Waves of tourist came and went, with a large glut of highly irritating Japanese turning up 10 minutes before sunset, fighting on the cliff, yelling, throwing snowballs at one another (and nearly collecting my camera in the process) then thankfully, and with sweet, sweet relief, then left 5 minutes after sunset.
Fifteen minutes later the last group went, leaving just me and the rim, alone, in darkness. The camera was the sole source of light, continuing to fire shots every 20 seconds until one by one the stars started to appear over the rim. I fleetingly thought of taking some star trails but the thought of a 3 mile trudge in darkness back to the Visitors Centre in sub zero conditions strangely didn’t appeal. Finally I conceded defeat – the snow, ice and biting cold had gotten the upper hand despite four layers of clothing and two sets of gloves. When the lights of the second last shuttle of the evening lurched out of the darkness I experienced a strange sense of relief, as though its arrival had highlighted my isolation. It was clearly time to return to the hotel.

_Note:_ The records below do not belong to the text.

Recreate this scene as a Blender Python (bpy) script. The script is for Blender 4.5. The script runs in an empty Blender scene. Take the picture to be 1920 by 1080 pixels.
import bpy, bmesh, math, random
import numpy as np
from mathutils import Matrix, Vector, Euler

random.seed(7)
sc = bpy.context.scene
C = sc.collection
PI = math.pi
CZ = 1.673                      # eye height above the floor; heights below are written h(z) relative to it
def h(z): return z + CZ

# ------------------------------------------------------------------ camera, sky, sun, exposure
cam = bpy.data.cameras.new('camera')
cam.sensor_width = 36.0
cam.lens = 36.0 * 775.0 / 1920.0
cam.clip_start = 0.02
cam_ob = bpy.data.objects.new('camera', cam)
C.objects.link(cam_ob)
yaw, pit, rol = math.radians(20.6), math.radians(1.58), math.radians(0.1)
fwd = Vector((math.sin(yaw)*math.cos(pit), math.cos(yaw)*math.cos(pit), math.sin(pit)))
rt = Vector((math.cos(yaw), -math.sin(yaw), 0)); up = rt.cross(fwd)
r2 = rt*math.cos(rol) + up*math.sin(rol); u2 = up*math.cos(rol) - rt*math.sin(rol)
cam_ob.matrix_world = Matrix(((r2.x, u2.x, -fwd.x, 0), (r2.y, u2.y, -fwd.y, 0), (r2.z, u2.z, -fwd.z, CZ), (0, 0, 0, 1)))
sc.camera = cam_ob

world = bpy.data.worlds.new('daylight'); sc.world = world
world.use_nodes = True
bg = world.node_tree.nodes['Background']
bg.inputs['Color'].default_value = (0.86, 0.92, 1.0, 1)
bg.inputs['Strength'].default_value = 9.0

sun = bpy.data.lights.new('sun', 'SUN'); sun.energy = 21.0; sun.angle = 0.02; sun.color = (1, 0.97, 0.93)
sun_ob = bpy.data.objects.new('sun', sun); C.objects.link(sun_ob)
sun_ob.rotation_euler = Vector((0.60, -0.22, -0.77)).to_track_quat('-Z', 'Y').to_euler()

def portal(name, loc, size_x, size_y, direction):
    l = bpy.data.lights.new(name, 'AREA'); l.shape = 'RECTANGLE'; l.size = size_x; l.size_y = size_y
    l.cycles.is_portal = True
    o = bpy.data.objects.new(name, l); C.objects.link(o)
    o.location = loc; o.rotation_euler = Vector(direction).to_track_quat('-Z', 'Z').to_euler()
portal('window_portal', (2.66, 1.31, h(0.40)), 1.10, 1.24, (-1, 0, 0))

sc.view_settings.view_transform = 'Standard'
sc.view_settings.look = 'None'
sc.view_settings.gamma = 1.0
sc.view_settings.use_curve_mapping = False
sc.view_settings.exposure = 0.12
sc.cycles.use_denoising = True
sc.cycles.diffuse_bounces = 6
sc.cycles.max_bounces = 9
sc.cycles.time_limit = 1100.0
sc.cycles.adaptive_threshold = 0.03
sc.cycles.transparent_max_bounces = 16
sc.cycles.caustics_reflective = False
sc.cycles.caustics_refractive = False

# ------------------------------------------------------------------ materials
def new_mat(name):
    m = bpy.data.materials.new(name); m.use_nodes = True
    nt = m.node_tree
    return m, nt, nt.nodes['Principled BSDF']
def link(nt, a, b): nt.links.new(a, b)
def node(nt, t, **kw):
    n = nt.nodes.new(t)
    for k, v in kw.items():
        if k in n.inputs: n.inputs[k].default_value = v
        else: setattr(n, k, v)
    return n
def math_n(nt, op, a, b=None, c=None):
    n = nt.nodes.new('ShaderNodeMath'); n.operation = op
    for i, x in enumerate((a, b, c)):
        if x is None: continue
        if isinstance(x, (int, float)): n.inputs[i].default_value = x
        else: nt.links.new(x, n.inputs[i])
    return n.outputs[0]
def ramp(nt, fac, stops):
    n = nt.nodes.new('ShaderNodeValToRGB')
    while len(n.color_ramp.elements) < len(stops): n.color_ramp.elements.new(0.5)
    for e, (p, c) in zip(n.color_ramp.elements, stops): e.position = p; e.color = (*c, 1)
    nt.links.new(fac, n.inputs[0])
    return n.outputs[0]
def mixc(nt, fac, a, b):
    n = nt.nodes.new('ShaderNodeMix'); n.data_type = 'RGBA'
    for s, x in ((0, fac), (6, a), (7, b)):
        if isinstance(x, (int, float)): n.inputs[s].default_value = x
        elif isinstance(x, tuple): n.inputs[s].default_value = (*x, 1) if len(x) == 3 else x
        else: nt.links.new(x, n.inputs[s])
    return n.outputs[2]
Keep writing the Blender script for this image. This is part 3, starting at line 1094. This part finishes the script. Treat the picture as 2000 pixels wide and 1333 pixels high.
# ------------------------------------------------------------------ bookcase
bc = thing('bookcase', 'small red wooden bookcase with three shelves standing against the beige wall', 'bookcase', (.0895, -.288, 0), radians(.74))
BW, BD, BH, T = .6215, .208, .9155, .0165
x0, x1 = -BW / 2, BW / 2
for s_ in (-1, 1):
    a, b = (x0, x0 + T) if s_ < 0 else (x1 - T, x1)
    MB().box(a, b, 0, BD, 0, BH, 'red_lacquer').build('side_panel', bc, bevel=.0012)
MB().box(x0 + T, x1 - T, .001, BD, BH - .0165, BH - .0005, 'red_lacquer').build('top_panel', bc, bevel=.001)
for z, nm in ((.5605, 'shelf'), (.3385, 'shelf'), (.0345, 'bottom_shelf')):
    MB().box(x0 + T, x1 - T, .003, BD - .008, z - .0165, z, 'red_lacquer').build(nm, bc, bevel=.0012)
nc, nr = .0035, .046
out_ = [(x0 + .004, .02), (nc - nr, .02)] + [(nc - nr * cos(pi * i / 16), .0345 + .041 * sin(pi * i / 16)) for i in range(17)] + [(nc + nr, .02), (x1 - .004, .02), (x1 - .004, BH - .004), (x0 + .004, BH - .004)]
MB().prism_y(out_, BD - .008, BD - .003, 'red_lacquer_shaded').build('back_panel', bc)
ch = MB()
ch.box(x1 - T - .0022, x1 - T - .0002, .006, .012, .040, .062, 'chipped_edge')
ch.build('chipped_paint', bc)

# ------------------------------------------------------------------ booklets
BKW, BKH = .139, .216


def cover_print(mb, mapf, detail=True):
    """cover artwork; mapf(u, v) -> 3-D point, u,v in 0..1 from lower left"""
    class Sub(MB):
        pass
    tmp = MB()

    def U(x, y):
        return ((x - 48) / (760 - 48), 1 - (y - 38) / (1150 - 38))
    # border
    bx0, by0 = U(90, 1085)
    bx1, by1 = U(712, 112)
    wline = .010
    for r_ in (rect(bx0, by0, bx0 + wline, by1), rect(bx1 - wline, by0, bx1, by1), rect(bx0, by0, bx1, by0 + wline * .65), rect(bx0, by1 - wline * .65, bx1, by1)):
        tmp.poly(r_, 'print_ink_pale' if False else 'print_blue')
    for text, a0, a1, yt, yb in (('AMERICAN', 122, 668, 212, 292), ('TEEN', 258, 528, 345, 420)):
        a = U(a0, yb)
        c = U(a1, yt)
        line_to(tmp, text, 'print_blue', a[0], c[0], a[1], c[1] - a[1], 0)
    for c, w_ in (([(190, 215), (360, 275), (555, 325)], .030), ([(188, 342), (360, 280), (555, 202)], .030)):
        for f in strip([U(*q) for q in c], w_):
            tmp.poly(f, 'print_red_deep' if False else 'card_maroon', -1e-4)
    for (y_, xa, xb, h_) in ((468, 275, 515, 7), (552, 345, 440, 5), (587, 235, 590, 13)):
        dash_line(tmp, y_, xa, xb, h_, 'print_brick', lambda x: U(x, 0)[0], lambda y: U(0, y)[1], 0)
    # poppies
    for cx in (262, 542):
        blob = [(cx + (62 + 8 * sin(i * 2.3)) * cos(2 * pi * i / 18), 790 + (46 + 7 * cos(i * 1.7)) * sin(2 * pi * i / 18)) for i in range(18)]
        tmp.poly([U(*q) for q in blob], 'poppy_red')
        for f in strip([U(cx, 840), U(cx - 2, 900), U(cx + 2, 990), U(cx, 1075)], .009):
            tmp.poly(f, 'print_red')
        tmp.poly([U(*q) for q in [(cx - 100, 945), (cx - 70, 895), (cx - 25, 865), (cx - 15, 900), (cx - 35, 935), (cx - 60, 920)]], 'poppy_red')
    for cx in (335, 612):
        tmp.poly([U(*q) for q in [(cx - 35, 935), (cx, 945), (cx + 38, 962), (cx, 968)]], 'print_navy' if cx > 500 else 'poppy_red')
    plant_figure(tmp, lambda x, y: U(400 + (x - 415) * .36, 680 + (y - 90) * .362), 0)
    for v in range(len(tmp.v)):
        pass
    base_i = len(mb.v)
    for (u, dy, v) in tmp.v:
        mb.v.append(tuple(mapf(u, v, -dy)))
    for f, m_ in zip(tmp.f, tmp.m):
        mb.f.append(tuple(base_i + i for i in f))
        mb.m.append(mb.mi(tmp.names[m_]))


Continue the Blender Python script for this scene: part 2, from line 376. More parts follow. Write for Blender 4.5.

I was the sole passenger on the oddly long, slow drive back to the Visitors Centre. He and I chatted about travel, his desires to visit Australia, and prime Canyon points (he recommended Pima, for those who are interested) then I was out of the bus, alone once again in a snow-swept car park, pools of orange sodium vapor lighting marking the way back to the car. The drive back to Tusayan was bitter-sweet – I was mindful that I wouldn’t have the chance to do any more sunset trips, and we wouldn’t be doing any canyon walks due to the icy conditions, making an already perilous walk for small children an insane proposition.